De l’incohérence de la Commission ou quand l’idéologie prédomine

3 décembre 2012 par - Vue(s) d'Europe

C’est souvent l’image du monolithe qui vient quand on pense à la Commission européenne. En réalité, la « pratique » des institutions n’est pas celle-ci : nombre de mésententes et de désaccords existent entre  les différents commissaires (27) et leurs services dont les intérêts sont, comme c’est le cas en France entre les Ministères, différents voire antagonistes.

Les réunions du collège des commissaires devraient permettre d’aplanir ces différences et de trancher. Elles devraient également permettre d’éviter les contradictions entre différentes politiques. Attention : on ne parle pas ici de petites mesures techniques qui entreraient en conflit avec des dispositifs existants parce qu’elles auraient été malencontreusement oubliées par un service. Non ! il s’agit ici de règles qui peuvent remettre totalement en cause les politiques pour lesquelles l’Europe consacre plusieurs millions ou d’objectifs définis par cette dernière comme stratégiques.

Lorsque l’on y regarde de plus près, bien des priorités se retrouvent niées ou contrées, bien des paradoxes se font jour.

Citons par exemple la discrimination fiscale au détriment de la disponibilité des œuvres culturelles sur les réseaux numérique alors même que le numérique est une des priorités de l’Union européenne, figurant en bonne place dans sa stratégie « Europe 2020 ». Ou bien les discussions actuelles sur des règles de protection des investissements qui pourraient ne pas prévoir d’exclusion des services audiovisuels, réduisant ainsi à néant certaines règles fondatrices de la politique européenne dans ce secteur.

Citons aussi certaines dispositions de la proposition de directive gestion collective dont l’impact sur le marché des droits audiovisuels n’a pas été mesuré et qui auront pour conséquence de complexifier l’acquisition des droits par les télédiffuseurs et l’accès du public aux œuvres alors que les commissaires Barnier et Kroes ne cessent de plaider en faveur de la fluidité des droits et de modes de gestion simplifiés.
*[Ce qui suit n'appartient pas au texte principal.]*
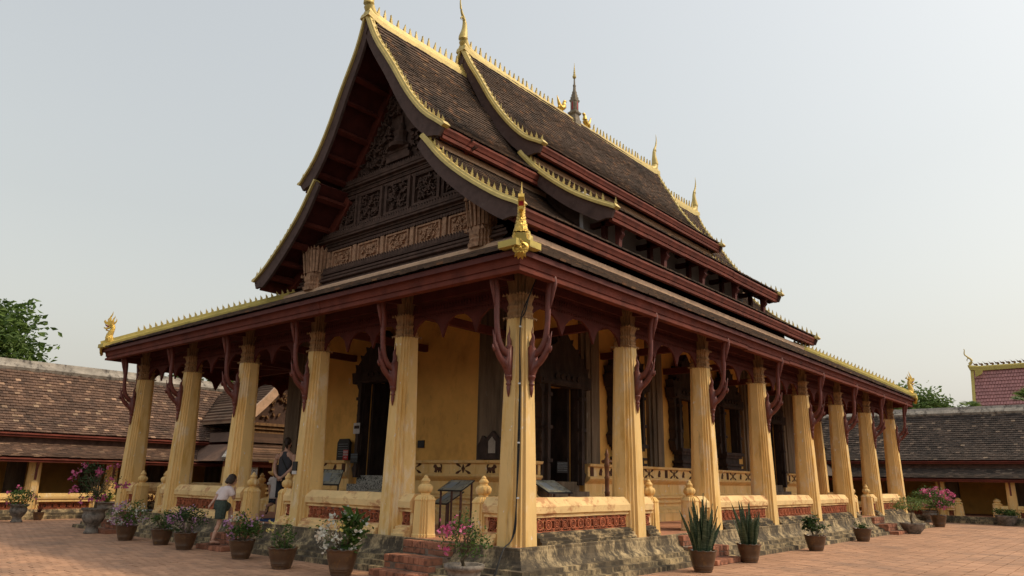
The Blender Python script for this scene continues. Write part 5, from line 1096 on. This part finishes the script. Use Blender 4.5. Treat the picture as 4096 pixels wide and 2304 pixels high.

Ou encore de l’absence de respect par la DG Commerce des principes de la Convention UNESCO de 2005 sur la protection et la promotion de la diversité des expressions culturelles lors des négociations des protocoles de coopération culturelle (PCC) alors que l’objectif assigné à ces derniers par la DG EAC (en charge de la Culture) était précisément celui de répandre les valeurs de ce traité international, etc.

Bref, la liste est longue et révélatrice du peu de place accordée aux politiques en faveur de la culture, de la création et de la diversité culturelle par l’Union européenne. Mais, ces contradictions et ces oublis n’en sont pas réellement : il s’agit souvent d’une véritable ligne politique et d’une idéologie très libérale ! Erigées en objectif ultime, plutôt qu’en outils, les politiques de concurrence et du grand marché européen conduisent à des effets destructeurs, notamment dans des secteurs culturels où la régulation et l’intervention publique sont souvent les gages d’un soutien actif à la diversité culturelle.

Ne nous y trompons pas : ce ne sont pas ces outils nécessaires qui sont à remettre en cause mais la façon dont ils sont employés. De même, ce n’est pas l’Union européenne qui est décriée et parfois rejetée par les opinions publiques des 27 mais la manière dont elle est dirigée. Une approche plus pragmatique et  humaine constitue peut-être un luxe pour la Commission, mais un luxe qui relève pourtant d’une nécessité fondamentale. Une véritable Europe de la Culture devrait faire, à ce titre, partie des priorités.